Sinfoniker meistern Mahlers Melodiefetzen
Bravo-Rufe für das städtische Orchester beim Heimspiel in der Stadthalle: Die Musiker spielten gestern Mahlers 9. Sinfonie.
Wuppertal. Das Publikum hört diszipliniert zu. Fast niemand hustet, niemand raschelt mit Bonbonpapier. Selbst lange Pianissimo-Stellen bleiben ungestört. Wer gekommen ist, um sich eineinhalb Stunden lang Mahler am Stück anzuhören, hat sich bewusst dafür entschieden. Deshalb sind durchaus einige Stadthallen-Plätze frei geblieben, obwohl Toshiyuki Kamioka selbst das Sinfonieorchester dirigiert.
Gustav Mahlers 9. Sinfonie ist sperrig. Nicht nur von der Länge her, sondern auch durch die zerklüfteten Melodiefetzen, die harschen Klänge und die extremen Lautstärken-Unterschiede.
Toshiyuki Kamioka versucht, dem kurz vor Mahlers Tod geschriebenen Stück trotzdem Melodiöses zu entlocken. Immer wieder erheben sich einzelne Bläser über den fahlen Orchesterklängen, die ihre oft sehr exponierten und schwierigen Passagen nicht nur tonschön und musikalisch, sondern auch mit guten Nerven blasen.

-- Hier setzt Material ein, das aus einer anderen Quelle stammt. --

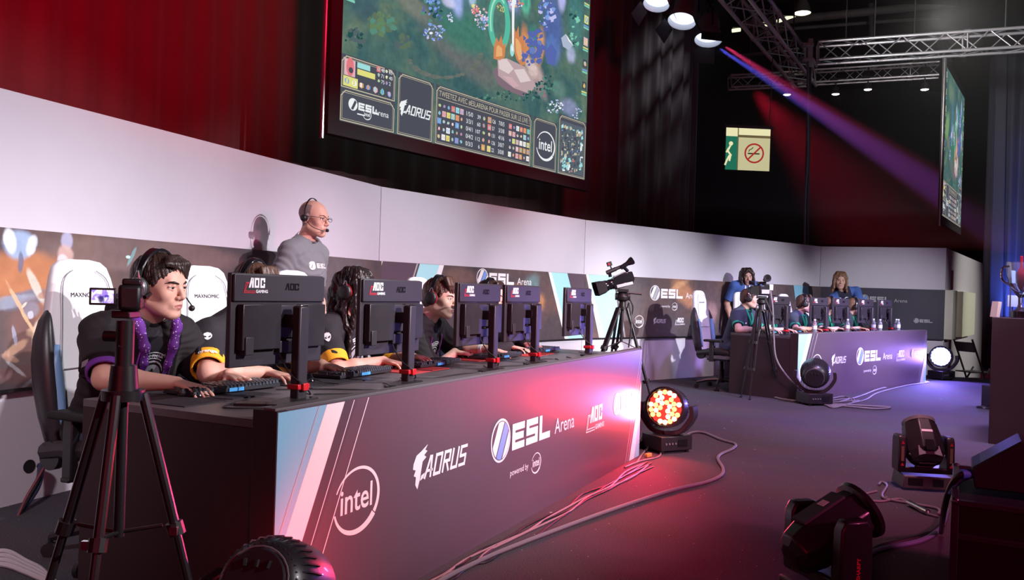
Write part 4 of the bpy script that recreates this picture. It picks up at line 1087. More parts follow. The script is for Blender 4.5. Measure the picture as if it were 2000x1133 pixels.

Die Streicher hingegen müssen sich oft zurückhalten, erzeugen mit wenig Vibrato und Intensität eisige Stimmung. Der Ländler — nach Mahler „täppisch und sehr derb“ zu spielen — bekommt bei Kamioka einen musikantischen Charakter.
Die manchmal brutalen und aggressiven Einwürfe wirken eher milde. Das ausgedehnte Schluss-Adagio nimmt Kamioka nach einem in Wohlklang schwelgenden Beginn sehr stark zurück.
Die Musik verliert sich fast im Unhörbaren, so dass selbst leise Geräusche von draußen in Konkurrenz zum Orchester treten. Hochkonzentriert halten die Musiker die Spannung.
Am Ende erwacht das Publikum aus der Erstarrung. Mit ausgiebigen Bravo-Rufen und stehenden Ovationen feiern die Zuschauer sieben Minuten lang das Orchester und seinen Chef-Dirigenten. Alle Solisten und Instrumentengruppen werden einzeln mit Beifall bedacht, allen voran Konzertmeister Nikolai Mintchev. Dankbar, aber auch sichtbar erschöpft nehmen die Musiker nach der gelungenen Aufführung den Applaus entgegen.
Und die Tonaufnahme, für die um Ruhe gebeten wurde, dürfte angesichts des leisen Publikums auch gut gelungen sein.